MATERIAL ->
====================

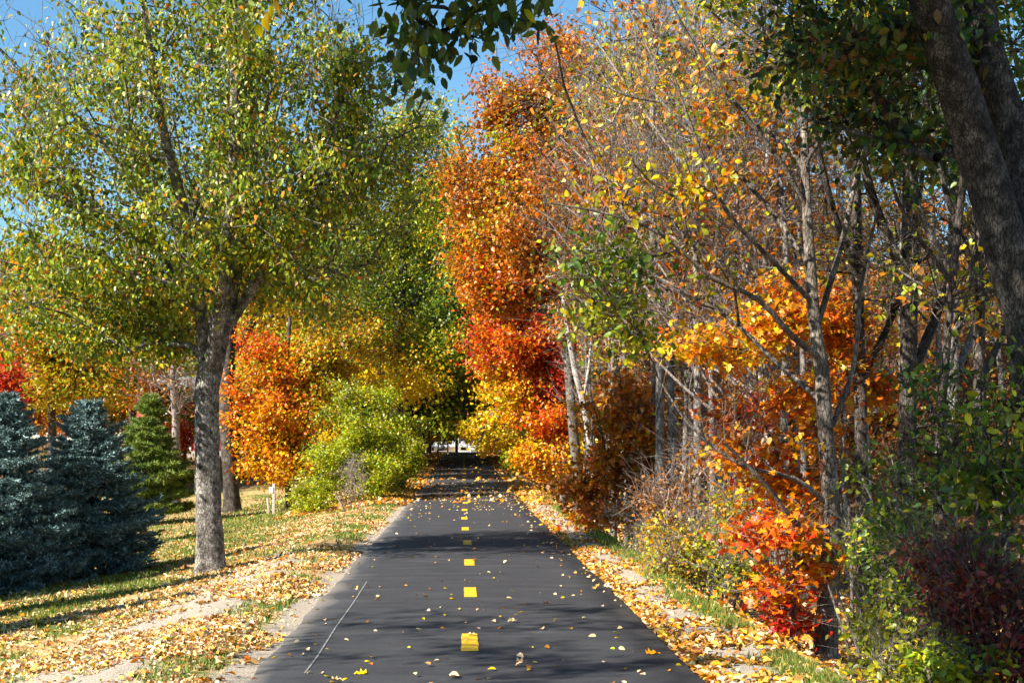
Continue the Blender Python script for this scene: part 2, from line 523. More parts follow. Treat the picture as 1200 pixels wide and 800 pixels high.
# ------------------------------------------------------------------ ground
ys = np.concatenate([np.arange(-12, 6, .5), np.arange(6, 34, .14), np.arange(34, 70, .4), np.arange(70, 140, 1.2), np.geomspace(140, 900, 30)])
xr = np.concatenate([np.arange(0, 6, .1), np.arange(6, 14, .3), np.geomspace(14, 500, 36)])
xs = np.concatenate([-xr[::-1][:-1], xr])
X, Y = np.meshgrid(xs, ys)
Z = gz(X, Y) - .03 * 0
# the asphalt bed: keep the soil just under the asphalt
GV = np.stack([X, Y, Z], -1).reshape(-1, 3)
nx, ny = len(xs), len(ys)
i = (np.arange(ny - 1) * nx)[:, None]; j = np.arange(nx - 1)
GQ = np.stack([i + j, i + j + 1, i + nx + j + 1, i + nx + j], -1).reshape(-1, 4)
def cover(x, y):
    """(dirt, leaf litter, forest floor) weights of the ground cover"""
    n1 = fbm(x, y, 1.1, 2); n2 = fbm(x, y, .35, 5)
    xd = -2.8 - .25 * (fbm(y, y * 0 + 3, 6, 4) - .5) * 2
    strip = np.exp(-((x - xd) / .62) ** 2) * sstep(24, 18, y) * (.75 + n1)
    edge_l = np.exp(-((x - (PL - .1)) / (.17)) ** 2) * 1.2 * sstep(50, 25, y)
    verge_r = sstep(1.5, 1.7, x) * sstep(2.75, 2.3, x) * (.55 + .7 * n2) * sstep(58, 34, y)
    dirt = np.clip(strip + edge_l + verge_r, 0, 1)
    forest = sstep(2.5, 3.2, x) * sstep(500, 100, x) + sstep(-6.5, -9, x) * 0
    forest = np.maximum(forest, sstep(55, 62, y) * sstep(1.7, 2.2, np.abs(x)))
    litter = np.clip((fbm(x, y, .9, 6) - .42) * 4, 0, 1) * .6 + .25
    return dirt, litter, forest
dirt, litter, forest = cover(GV[:, 0], GV[:, 1])
gm, t, b, out = nt_new("ground")
a = N(t, "ShaderNodeAttribute", attribute_name="tint")
sep = N(t, "ShaderNodeSeparateColor"); t.links.new(a.outputs["Color"], sep.inputs[0])
geo = N(t, "ShaderNodeNewGeometry")
def noise(sc, det=6, rough=.6):
    n = N(t, "ShaderNodeTexNoise"); n.inputs["Scale"].default_value = sc; n.inputs["Detail"].default_value = det; n.inputs["Roughness"].default_value = rough
    t.links.new(geo.outputs["Position"], n.inputs["Vector"]); return n
nf, nm, nb = noise(60), noise(7), noise(1.2)
grass_c = ramp(t, nm.outputs[0], [(.3, (.06, .10, .02)), (.5, (.13, .17, .035)), (.72, (.30, .27, .09))])
dirt_c = ramp(t, nf.outputs[0], [(.3, (.26, .21, .16)), (.5, (.38, .32, .25)), (.7, (.50, .43, .35))])
leaf_c = ramp(t, nf.outputs[0], [(.3, (.22, .12, .05)), (.48, (.48, .29, .12)), (.7, (.62, .44, .22))])
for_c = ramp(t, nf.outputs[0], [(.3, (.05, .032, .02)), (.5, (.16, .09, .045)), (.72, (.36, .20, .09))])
def mix(fac, c1, c2):
    m = N(t, "ShaderNodeMix", data_type='RGBA')
    t.links.new(fac, m.inputs[0]); t.links.new(c1, m.inputs[6]); t.links.new(c2, m.inputs[7]); return m.outputs[2]
def soft(chan, lo, hi):
    ad = N(t, "ShaderNodeMath", operation='ADD'); t.links.new(chan, ad.inputs[0])
    sc_ = N(t, "ShaderNodeMath", operation='MULTIPLY_ADD'); sc_.inputs[1].default_value = .7; sc_.inputs[2].default_value = -.35
    t.links.new(nm.outputs[0], sc_.inputs[0]); t.links.new(sc_.outputs[0], ad.inputs[1])
    mr = N(t, "ShaderNodeMapRange"); mr.inputs[1].default_value = lo; mr.inputs[2].default_value = hi
    t.links.new(ad.outputs[0], mr.inputs[0]); return mr.outputs[0]
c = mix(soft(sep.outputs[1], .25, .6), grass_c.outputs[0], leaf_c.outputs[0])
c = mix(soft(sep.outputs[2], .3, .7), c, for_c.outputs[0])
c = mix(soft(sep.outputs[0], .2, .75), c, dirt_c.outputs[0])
t.links.new(c, b.inputs["Base Color"]); b.inputs["Roughness"].default_value = .95; b.inputs["Specular IOR Level"].default_value = .15
bp = N(t, "ShaderNodeBump"); bp.inputs["Strength"].default_value = .8; bp.inputs["Distance"].default_value = .03
t.links.new(nf.outputs[0], bp.inputs["Height"]); t.links.new(bp.outputs[0], b.inputs["Normal"])
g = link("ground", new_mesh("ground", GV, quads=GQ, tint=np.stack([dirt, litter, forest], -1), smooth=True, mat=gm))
g["kind"] = "structure"

# ------------------------------------------------------------------ asphalt path
am, t, b, out = nt_new("asphalt")
geo = N(t, "ShaderNodeNewGeometry")
nf, nb = noise(110, 4, .8), noise(.9, 5, .6)
mp = N(t, "ShaderNodeMapping"); mp.inputs["Scale"].default_value = (.5, 1.6, 1)
t.links.new(geo.outputs["Position"], mp.inputs[0])
ns = N(t, "ShaderNodeTexNoise"); ns.inputs["Scale"].default_value = 2.4; ns.inputs["Detail"].default_value = 5
t.links.new(mp.outputs[0], ns.inputs["Vector"])
r1 = ramp(t, nf.outputs[0], [(.30, (.016, .016, .018)), (.52, (.036, .036, .040)), (.64, (.075, .074, .075)), (.76, (.22, .21, .20))])
r2 = ramp(t, ns.outputs[0], [(.3, (.6, .6, .63)), (.6, (1.0, 1.0, 1.0)), (.78, (1.7, 1.65, 1.6))])
mu = N(t, "ShaderNodeMix", data_type='RGBA', blend_type='MULTIPLY'); mu.inputs[0].default_value = 1
t.links.new(r1.outputs[0], mu.inputs[6]); t.links.new(r2.outputs[0], mu.inputs[7])
# pale dusty edges
sx = N(t, "ShaderNodeSeparateXYZ"); t.links.new(geo.outputs["Position"], sx.inputs[0])
ab = N(t, "ShaderNodeMath", operation='SUBTRACT'); ab.inputs[1].default_value = (PL + PR) / 2; t.links.new(sx.outputs[0], ab.inputs[0])
ab2 = N(t, "ShaderNodeMath", operation='ABSOLUTE'); t.links.new(ab.outputs[0], ab2.inputs[0])
ab3 = N(t, "ShaderNodeMath", operation='MULTIPLY_ADD'); ab3.inputs[1].default_value = .5; t.links.new(nb.outputs[0], ab3.inputs[0]); t.links.new(ab2.outputs[0], ab3.inputs[2])
mr = N(t, "ShaderNodeMapRange"); mr.inputs[1].default_value = 1.62; mr.inputs[2].default_value = 1.9; mr.inputs[4].default_value = .75
t.links.new(ab3.outputs[0], mr.inputs[0])
dst = N(t, "ShaderNodeMix", data_type='RGBA'); dst.inputs[7].default_value = (.22, .19, .16, 1)
t.links.new(mr.outputs[0], dst.inputs[0]); t.links.new(mu.outputs[2], dst.inputs[6])
t.links.new(dst.outputs[2], b.inputs["Base Color"])
b.inputs["Roughness"].default_value = .78; b.inputs["Specular IOR Level"].default_value = .35
bp = N(t, "ShaderNodeBump"); bp.inputs["Strength"].default_value = .5; bp.inputs["Distance"].default_value = .008
t.links.new(nf.outputs[0], bp.inputs["Height"]); t.links.new(bp.outputs[0], b.inputs["Normal"])
py_ = np.concatenate([np.arange(-6, 40, .12), np.arange(40, 123, .8)])
rows = []
fr = np.linspace(0, 1, 9)
for yy in py_:
    el = PL + .05 * (vnoise(yy, 0, .7, 1) - .5) + .03 * (vnoise(yy, 9, .15, 2) - .5)
    er = PR + .05 * (vnoise(yy, 20, .8, 3) - .5) + .03 * (vnoise(yy, 29, .15, 4) - .5)
    xsn = el + (er - el) * fr
    crown_ = .018 * (1 - ((fr - .5) * 2) ** 2)
    rw = [(el - .02, yy, path_z(yy) - .06)] + [(xx, yy, path_z(yy) + cz) for xx, cz in zip(xsn, crown_)] + [(er + .02, yy, path_z(yy) - .06)]
    rows.append(rw)
AV = np.array(rows).reshape(-1, 3); w = 11; n = len(py_)
i = (np.arange(n - 1) * w)[:, None]; j = np.arange(w - 1)
AQ = np.stack([i + j, i + j + 1, i + w + j + 1, i + w + j], -1).reshape(-1, 4)
path = link("asphalt_path", new_mesh("asphalt_path", AV, quads=AQ, smooth=True, mat=am)); path["kind"] = "structure"
def surf(x, y):
    return path_z(y) + .018 * (1 - ((x - PL) / (PR - PL) * 2 - 1) ** 2)

ym, t, b, out = nt_new("yellow_paint")
geo = N(t, "ShaderNodeNewGeometry"); nf, nb = noise(120, 3), noise(9, 5, .7)
r = ramp(t, nf.outputs[0], [(.28, (.22, .14, .03)), (.42, (.62, .36, .008)), (.7, (.72, .44, .012))])
t.links.new(r.outputs[0], b.inputs["Base Color"]); b.inputs["Roughness"].default_value = .6
rng = np.random.default_rng(5)
for k in range(26):
    y0 = 10.25 + k * 3.66
    wob = .03 * math.sin(k * .9)
    hw = .066; L = .95
    n = 10
    lx = PC + wob - hw + rng.normal(0, .003, n); rx = PC + wob + hw + rng.normal(0, .003, n)
    yy = y0 + np.linspace(0, L, n)
    v = np.concatenate([np.stack([lx, yy, surf(lx, yy) + .004], -1), np.stack([rx, yy, surf(rx, yy) + .004], -1)])
    q = [(q_, q_ + n, q_ + n + 1, q_ + 1) for q_ in range(n - 1)]
    o = link("centre_dash", new_mesh("centre_dash", v, quads=q, mat=ym), path)
# thin scratched chalk-white line
wm = plain("white_scratch", (.17, .17, .165), .8, .5, 30)
pts = [(357, 790), (372, 770), (394, 735), (412, 710), (430, 682)]
v = []
for px, py in pts:
    D = CAMZ * FPX / (py - VY); x = (px - VX) / FPX * D
    for s in (-.007, .007): v.append((x + s, D, surf(x, D) + .004))
link("white_line", new_mesh("white_line", v, quads=[(2 * k, 2 * k + 1, 2 * k + 3, 2 * k + 2) for k in range(len(pts) - 1)], mat=wm), path)

# crossing road at the far end
rm = plain("pale_road", (.42, .40, .37), .85, .12, 3)
v = []
for x in (-14, 14):
    for y in (123.5, 133): v.append((x, y, 1.03))
rd = link("road", new_mesh("road", v, quads=[(0, 2, 3, 1)], mat=rm)); rd["kind"] = "structure"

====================

REQUEST ->
Skip the pictures, please, and transcribe only the lines from the beginning of the material through the one that contains "forest = sstep(2.5, 3.2, x)".

RESULT OF THE TASK ->
Continue the Blender Python script for this scene: part 2, from line 523. More parts follow. Treat the picture as 1200 pixels wide and 800 pixels high.
# ------------------------------------------------------------------ ground
ys = np.concatenate([np.arange(-12, 6, .5), np.arange(6, 34, .14), np.arange(34, 70, .4), np.arange(70, 140, 1.2), np.geomspace(140, 900, 30)])
xr = np.concatenate([np.arange(0, 6, .1), np.arange(6, 14, .3), np.geomspace(14, 500, 36)])
xs = np.concatenate([-xr[::-1][:-1], xr])
X, Y = np.meshgrid(xs, ys)
Z = gz(X, Y) - .03 * 0
# the asphalt bed: keep the soil just under the asphalt
GV = np.stack([X, Y, Z], -1).reshape(-1, 3)
nx, ny = len(xs), len(ys)
i = (np.arange(ny - 1) * nx)[:, None]; j = np.arange(nx - 1)
GQ = np.stack([i + j, i + j + 1, i + nx + j + 1, i + nx + j], -1).reshape(-1, 4)
def cover(x, y):
    """(dirt, leaf litter, forest floor) weights of the ground cover"""
    n1 = fbm(x, y, 1.1, 2); n2 = fbm(x, y, .35, 5)
    xd = -2.8 - .25 * (fbm(y, y * 0 + 3, 6, 4) - .5) * 2
    strip = np.exp(-((x - xd) / .62) ** 2) * sstep(24, 18, y) * (.75 + n1)
    edge_l = np.exp(-((x - (PL - .1)) / (.17)) ** 2) * 1.2 * sstep(50, 25, y)
    verge_r = sstep(1.5, 1.7, x) * sstep(2.75, 2.3, x) * (.55 + .7 * n2) * sstep(58, 34, y)
    dirt = np.clip(strip + edge_l + verge_r, 0, 1)
    forest = sstep(2.5, 3.2, x) * sstep(500, 100, x) + sstep(-6.5, -9, x) * 0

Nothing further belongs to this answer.